- What is expected:
Type out all the records word for word. Any pictures are to be left out.

- Task data:
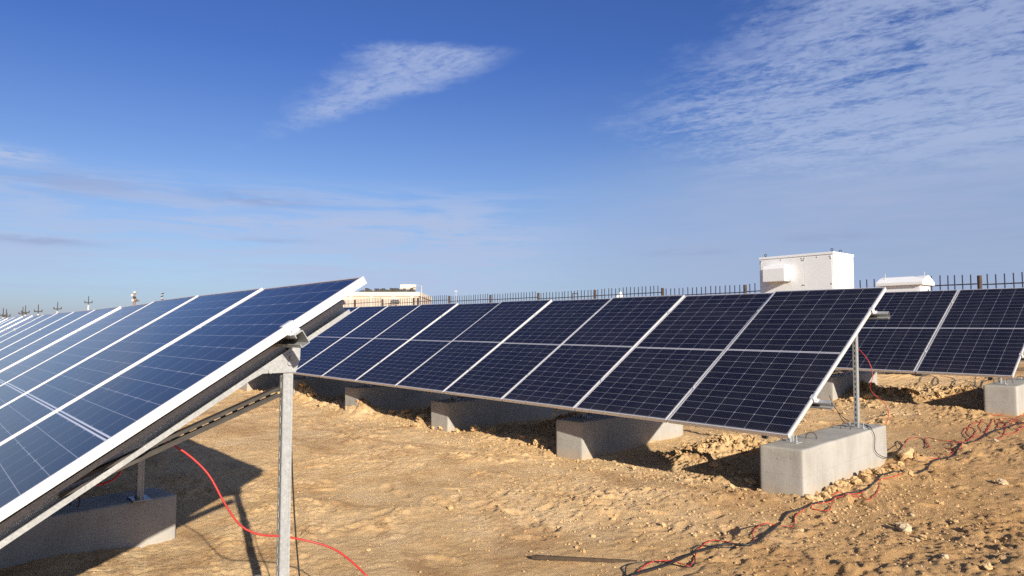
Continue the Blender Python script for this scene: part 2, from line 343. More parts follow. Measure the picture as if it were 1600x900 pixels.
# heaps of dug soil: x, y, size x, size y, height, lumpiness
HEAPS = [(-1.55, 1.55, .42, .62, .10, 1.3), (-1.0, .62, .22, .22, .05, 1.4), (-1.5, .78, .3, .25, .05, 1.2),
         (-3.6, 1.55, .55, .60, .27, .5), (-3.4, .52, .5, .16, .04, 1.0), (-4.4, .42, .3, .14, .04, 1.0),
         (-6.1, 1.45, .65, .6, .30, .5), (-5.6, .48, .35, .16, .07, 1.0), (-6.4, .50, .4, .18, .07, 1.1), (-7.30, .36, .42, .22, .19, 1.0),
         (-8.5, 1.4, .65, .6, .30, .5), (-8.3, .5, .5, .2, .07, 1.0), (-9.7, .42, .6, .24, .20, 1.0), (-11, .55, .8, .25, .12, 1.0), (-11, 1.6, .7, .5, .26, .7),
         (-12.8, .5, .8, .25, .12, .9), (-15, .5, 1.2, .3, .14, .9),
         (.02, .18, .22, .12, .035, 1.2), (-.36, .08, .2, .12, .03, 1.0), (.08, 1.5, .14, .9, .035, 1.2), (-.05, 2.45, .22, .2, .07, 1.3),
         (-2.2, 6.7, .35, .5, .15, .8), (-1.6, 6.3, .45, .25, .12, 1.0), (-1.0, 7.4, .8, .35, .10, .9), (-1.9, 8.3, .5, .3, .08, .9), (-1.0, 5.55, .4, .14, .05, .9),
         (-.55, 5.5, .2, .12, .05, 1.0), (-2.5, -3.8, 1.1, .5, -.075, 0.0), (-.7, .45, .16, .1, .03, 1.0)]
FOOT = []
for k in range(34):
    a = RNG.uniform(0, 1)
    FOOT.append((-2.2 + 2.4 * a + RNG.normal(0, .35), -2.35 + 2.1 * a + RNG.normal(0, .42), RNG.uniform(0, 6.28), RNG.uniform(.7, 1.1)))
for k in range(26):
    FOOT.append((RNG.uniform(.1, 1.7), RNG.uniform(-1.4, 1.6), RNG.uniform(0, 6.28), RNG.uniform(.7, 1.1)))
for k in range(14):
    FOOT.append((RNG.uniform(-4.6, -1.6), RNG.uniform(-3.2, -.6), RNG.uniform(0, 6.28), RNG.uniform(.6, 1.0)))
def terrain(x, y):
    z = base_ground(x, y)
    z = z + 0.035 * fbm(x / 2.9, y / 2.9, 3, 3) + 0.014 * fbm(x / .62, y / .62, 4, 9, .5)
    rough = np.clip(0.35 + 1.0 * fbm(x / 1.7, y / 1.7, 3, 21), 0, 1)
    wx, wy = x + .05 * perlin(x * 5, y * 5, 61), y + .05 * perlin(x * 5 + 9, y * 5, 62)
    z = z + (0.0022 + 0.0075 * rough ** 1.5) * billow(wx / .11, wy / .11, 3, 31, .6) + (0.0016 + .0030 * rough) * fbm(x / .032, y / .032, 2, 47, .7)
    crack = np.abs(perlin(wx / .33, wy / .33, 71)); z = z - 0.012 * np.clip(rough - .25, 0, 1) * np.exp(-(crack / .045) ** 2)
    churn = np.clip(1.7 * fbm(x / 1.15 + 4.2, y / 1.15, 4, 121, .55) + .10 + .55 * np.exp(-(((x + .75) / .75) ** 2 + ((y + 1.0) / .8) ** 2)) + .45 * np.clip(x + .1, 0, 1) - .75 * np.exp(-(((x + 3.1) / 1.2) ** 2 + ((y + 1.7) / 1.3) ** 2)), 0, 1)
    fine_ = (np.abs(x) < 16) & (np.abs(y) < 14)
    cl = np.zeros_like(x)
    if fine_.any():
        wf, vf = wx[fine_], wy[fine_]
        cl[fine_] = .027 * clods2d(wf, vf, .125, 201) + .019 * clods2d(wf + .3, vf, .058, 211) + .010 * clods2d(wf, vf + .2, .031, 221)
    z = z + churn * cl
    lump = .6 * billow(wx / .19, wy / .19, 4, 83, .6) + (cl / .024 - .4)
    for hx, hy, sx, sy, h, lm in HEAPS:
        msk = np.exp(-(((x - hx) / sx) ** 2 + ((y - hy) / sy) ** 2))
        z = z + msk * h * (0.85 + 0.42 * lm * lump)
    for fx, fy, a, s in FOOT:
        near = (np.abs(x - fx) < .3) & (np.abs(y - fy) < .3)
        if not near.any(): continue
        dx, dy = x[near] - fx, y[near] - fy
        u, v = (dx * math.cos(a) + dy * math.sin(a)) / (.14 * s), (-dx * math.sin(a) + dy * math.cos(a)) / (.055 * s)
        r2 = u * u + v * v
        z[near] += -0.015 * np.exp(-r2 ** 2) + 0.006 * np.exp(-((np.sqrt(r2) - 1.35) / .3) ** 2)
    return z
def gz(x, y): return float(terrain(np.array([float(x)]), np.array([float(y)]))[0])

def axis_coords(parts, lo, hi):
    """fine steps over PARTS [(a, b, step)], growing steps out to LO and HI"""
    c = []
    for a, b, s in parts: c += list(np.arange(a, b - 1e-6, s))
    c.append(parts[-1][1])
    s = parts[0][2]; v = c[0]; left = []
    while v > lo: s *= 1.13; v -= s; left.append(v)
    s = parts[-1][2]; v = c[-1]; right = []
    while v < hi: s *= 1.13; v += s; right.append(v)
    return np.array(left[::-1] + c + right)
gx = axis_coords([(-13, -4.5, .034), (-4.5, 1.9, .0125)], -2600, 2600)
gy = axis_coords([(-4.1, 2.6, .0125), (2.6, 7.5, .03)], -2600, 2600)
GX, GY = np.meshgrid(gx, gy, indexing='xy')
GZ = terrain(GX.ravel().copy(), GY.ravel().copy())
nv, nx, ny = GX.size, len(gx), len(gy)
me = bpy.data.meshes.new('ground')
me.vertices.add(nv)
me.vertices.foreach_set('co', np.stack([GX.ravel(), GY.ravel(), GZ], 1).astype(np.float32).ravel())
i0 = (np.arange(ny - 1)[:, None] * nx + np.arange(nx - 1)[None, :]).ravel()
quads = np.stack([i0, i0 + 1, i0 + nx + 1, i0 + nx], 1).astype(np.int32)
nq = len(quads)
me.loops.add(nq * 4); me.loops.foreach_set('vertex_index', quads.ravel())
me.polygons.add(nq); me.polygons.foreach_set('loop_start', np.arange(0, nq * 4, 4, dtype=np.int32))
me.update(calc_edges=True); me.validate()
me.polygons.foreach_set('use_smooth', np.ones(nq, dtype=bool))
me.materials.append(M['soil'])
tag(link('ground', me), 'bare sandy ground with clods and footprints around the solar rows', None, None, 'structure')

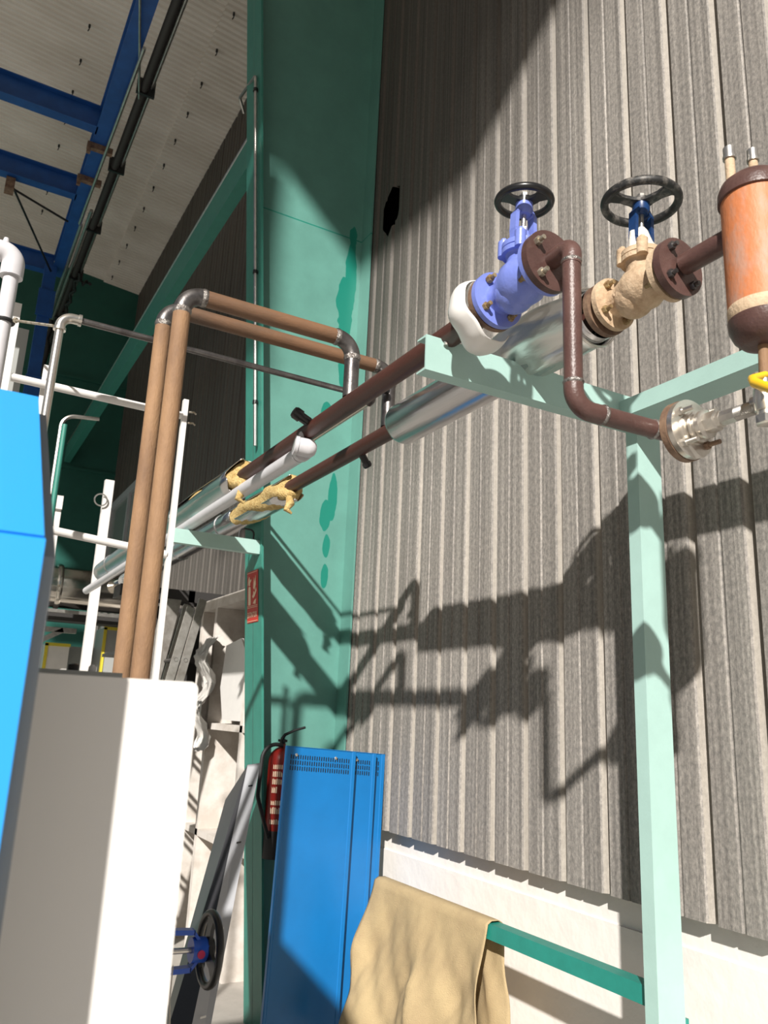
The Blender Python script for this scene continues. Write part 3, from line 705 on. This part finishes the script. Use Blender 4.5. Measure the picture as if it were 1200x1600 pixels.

- Answer below:
Continue the Blender Python script for this scene: part 2, from line 343. More parts follow. Measure the picture as if it were 1600x900 pixels.
# heaps of dug soil: x, y, size x, size y, height, lumpiness
HEAPS = [(-1.55, 1.55, .42, .62, .10, 1.3), (-1.0, .62, .22, .22, .05, 1.4), (-1.5, .78, .3, .25, .05, 1.2),
         (-3.6, 1.55, .55, .60, .27, .5), (-3.4, .52, .5, .16, .04, 1.0), (-4.4, .42, .3, .14, .04, 1.0),
         (-6.1, 1.45, .65, .6, .30, .5), (-5.6, .48, .35, .16, .07, 1.0), (-6.4, .50, .4, .18, .07, 1.1), (-7.30, .36, .42, .22, .19, 1.0),
         (-8.5, 1.4, .65, .6, .30, .5), (-8.3, .5, .5, .2, .07, 1.0), (-9.7, .42, .6, .24, .20, 1.0), (-11, .55, .8, .25, .12, 1.0), (-11, 1.6, .7, .5, .26, .7),
         (-12.8, .5, .8, .25, .12, .9), (-15, .5, 1.2, .3, .14, .9),
         (.02, .18, .22, .12, .035, 1.2), (-.36, .08, .2, .12, .03, 1.0), (.08, 1.5, .14, .9, .035, 1.2), (-.05, 2.45, .22, .2, .07, 1.3),
         (-2.2, 6.7, .35, .5, .15, .8), (-1.6, 6.3, .45, .25, .12, 1.0), (-1.0, 7.4, .8, .35, .10, .9), (-1.9, 8.3, .5, .3, .08, .9), (-1.0, 5.55, .4, .14, .05, .9),
         (-.55, 5.5, .2, .12, .05, 1.0), (-2.5, -3.8, 1.1, .5, -.075, 0.0), (-.7, .45, .16, .1, .03, 1.0)]
FOOT = []
for k in range(34):
    a = RNG.uniform(0, 1)
    FOOT.append((-2.2 + 2.4 * a + RNG.normal(0, .35), -2.35 + 2.1 * a + RNG.normal(0, .42), RNG.uniform(0, 6.28), RNG.uniform(.7, 1.1)))
for k in range(26):
    FOOT.append((RNG.uniform(.1, 1.7), RNG.uniform(-1.4, 1.6), RNG.uniform(0, 6.28), RNG.uniform(.7, 1.1)))
for k in range(14):
    FOOT.append((RNG.uniform(-4.6, -1.6), RNG.uniform(-3.2, -.6), RNG.uniform(0, 6.28), RNG.uniform(.6, 1.0)))
def terrain(x, y):
    z = base_ground(x, y)
    z = z + 0.035 * fbm(x / 2.9, y / 2.9, 3, 3) + 0.014 * fbm(x / .62, y / .62, 4, 9, .5)
    rough = np.clip(0.35 + 1.0 * fbm(x / 1.7, y / 1.7, 3, 21), 0, 1)
    wx, wy = x + .05 * perlin(x * 5, y * 5, 61), y + .05 * perlin(x * 5 + 9, y * 5, 62)
    z = z + (0.0022 + 0.0075 * rough ** 1.5) * billow(wx / .11, wy / .11, 3, 31, .6) + (0.0016 + .0030 * rough) * fbm(x / .032, y / .032, 2, 47, .7)
    crack = np.abs(perlin(wx / .33, wy / .33, 71)); z = z - 0.012 * np.clip(rough - .25, 0, 1) * np.exp(-(crack / .045) ** 2)
    churn = np.clip(1.7 * fbm(x / 1.15 + 4.2, y / 1.15, 4, 121, .55) + .10 + .55 * np.exp(-(((x + .75) / .75) ** 2 + ((y + 1.0) / .8) ** 2)) + .45 * np.clip(x + .1, 0, 1) - .75 * np.exp(-(((x + 3.1) / 1.2) ** 2 + ((y + 1.7) / 1.3) ** 2)), 0, 1)
    fine_ = (np.abs(x) < 16) & (np.abs(y) < 14)
    cl = np.zeros_like(x)
    if fine_.any():
        wf, vf = wx[fine_], wy[fine_]
        cl[fine_] = .027 * clods2d(wf, vf, .125, 201) + .019 * clods2d(wf + .3, vf, .058, 211) + .010 * clods2d(wf, vf + .2, .031, 221)
    z = z + churn * cl
    lump = .6 * billow(wx / .19, wy / .19, 4, 83, .6) + (cl / .024 - .4)
    for hx, hy, sx, sy, h, lm in HEAPS:
        msk = np.exp(-(((x - hx) / sx) ** 2 + ((y - hy) / sy) ** 2))
        z = z + msk * h * (0.85 + 0.42 * lm * lump)
    for fx, fy, a, s in FOOT:
        near = (np.abs(x - fx) < .3) & (np.abs(y - fy) < .3)
        if not near.any(): continue
        dx, dy = x[near] - fx, y[near] - fy
        u, v = (dx * math.cos(a) + dy * math.sin(a)) / (.14 * s), (-dx * math.sin(a) + dy * math.cos(a)) / (.055 * s)
        r2 = u * u + v * v
        z[near] += -0.015 * np.exp(-r2 ** 2) + 0.006 * np.exp(-((np.sqrt(r2) - 1.35) / .3) ** 2)
    return z
def gz(x, y): return float(terrain(np.array([float(x)]), np.array([float(y)]))[0])

def axis_coords(parts, lo, hi):
    """fine steps over PARTS [(a, b, step)], growing steps out to LO and HI"""
    c = []
    for a, b, s in parts: c += list(np.arange(a, b - 1e-6, s))
    c.append(parts[-1][1])
    s = parts[0][2]; v = c[0]; left = []
    while v > lo: s *= 1.13; v -= s; left.append(v)
    s = parts[-1][2]; v = c[-1]; right = []
    while v < hi: s *= 1.13; v += s; right.append(v)
    return np.array(left[::-1] + c + right)
gx = axis_coords([(-13, -4.5, .034), (-4.5, 1.9, .0125)], -2600, 2600)
gy = axis_coords([(-4.1, 2.6, .0125), (2.6, 7.5, .03)], -2600, 2600)
GX, GY = np.meshgrid(gx, gy, indexing='xy')
GZ = terrain(GX.ravel().copy(), GY.ravel().copy())
nv, nx, ny = GX.size, len(gx), len(gy)
me = bpy.data.meshes.new('ground')
me.vertices.add(nv)
me.vertices.foreach_set('co', np.stack([GX.ravel(), GY.ravel(), GZ], 1).astype(np.float32).ravel())
i0 = (np.arange(ny - 1)[:, None] * nx + np.arange(nx - 1)[None, :]).ravel()
quads = np.stack([i0, i0 + 1, i0 + nx + 1, i0 + nx], 1).astype(np.int32)
nq = len(quads)
me.loops.add(nq * 4); me.loops.foreach_set('vertex_index', quads.ravel())
me.polygons.add(nq); me.polygons.foreach_set('loop_start', np.arange(0, nq * 4, 4, dtype=np.int32))
me.update(calc_edges=True); me.validate()
me.polygons.foreach_set('use_smooth', np.ones(nq, dtype=bool))
me.materials.append(M['soil'])
tag(link('ground', me), 'bare sandy ground with clods and footprints around the solar rows', None, None, 'structure')

The Blender Python script for this scene continues. Write part 3, from line 705 on. This part finishes the script. Use Blender 4.5. Measure the picture as if it were 1200x1600 pixels.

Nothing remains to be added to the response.